December 13, 202@
Hey Brian,
Ever since my children left me I've lost the markers of time. Days flow together. One day is no different than the next. It's not like I have the wonder of Christmas to wake up to, to see what Santa Claus has brought Breeanna.
I look at other families in awe knowing that they have it all, the time markers, things that make other things real, shared moments.
I've had my day in the sun and it is what it is.
I can deal. I can cope. I'm a stoic. Discomfort is my comfort zone. I'm a realist.
Now, all of a sudden, I get another chance at family, at making things special, at marking time, at cherishing moments. It's back to the chocolate factory for me where things are routinized. We work on the clock with the conveyor belt of time. Christmas then New Year. Yes. I have to get you a puppy for Christmas or shortly thereafter. It's my quest. The satisfaction of your happiness. Yes. You're getting an Xbox because I can't imagine anything that I would want more in life. Christmas, being the commercial product churning machine, works efficiently.

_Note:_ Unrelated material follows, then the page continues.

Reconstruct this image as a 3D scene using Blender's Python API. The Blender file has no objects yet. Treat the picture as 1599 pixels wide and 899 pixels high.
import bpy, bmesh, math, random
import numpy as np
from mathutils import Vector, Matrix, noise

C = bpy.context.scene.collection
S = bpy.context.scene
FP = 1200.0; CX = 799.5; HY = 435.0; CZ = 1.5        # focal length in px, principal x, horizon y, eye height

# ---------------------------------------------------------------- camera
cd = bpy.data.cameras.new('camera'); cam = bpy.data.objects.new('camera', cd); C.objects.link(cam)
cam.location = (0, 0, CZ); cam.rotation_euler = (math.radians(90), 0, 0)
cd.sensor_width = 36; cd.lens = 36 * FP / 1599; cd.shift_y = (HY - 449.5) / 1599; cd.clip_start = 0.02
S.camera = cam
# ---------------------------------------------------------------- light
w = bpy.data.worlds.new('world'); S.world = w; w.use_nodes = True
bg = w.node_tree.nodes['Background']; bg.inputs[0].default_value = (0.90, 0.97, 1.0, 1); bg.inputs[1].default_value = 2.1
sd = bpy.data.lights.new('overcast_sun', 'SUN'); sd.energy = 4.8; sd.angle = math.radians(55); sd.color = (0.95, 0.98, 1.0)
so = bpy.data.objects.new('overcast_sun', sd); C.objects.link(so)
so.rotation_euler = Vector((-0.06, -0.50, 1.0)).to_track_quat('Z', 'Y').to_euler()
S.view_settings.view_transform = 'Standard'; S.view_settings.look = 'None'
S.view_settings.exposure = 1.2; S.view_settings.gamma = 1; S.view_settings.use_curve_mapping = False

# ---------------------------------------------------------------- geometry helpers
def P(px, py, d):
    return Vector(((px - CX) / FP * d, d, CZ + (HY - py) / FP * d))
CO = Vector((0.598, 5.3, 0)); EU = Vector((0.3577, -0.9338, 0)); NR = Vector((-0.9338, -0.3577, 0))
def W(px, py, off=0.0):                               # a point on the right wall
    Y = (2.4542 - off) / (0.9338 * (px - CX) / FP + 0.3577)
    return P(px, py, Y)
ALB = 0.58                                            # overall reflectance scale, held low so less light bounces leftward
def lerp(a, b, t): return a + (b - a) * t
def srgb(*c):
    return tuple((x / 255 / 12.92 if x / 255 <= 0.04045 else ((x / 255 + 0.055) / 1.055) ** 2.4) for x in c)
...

Then there's New Year. New Year has never been my thing. I know it's an Asian tradition and all but I'm westernized so it's a business accounting device. I suppose it's something we have to change because your time is precious. You've survived another of Earth's orbit around the sun. That's worth celebration.
Now. I have you. Like I used to have the kids, when life was crazy, disorderly, and fun.
So what will our lives be like? I'm going to make it amazing. That's my job. Amazing maker. I love you with every breath that I take. And I know that life is shit, or it can be. But it can also be something else...breathless. Thrilling, beyond adventure. It can be all that if we make it.
So I lay in my bed without you because you got shit to attend to. I am totally disgusting because the hot water heater has been out for three days but in my mind I know that I'm special to you.
And that is the world.
You're so much a man that fills my heart. I love the air that I breathe because you allow me to share with you the things that I find delightful.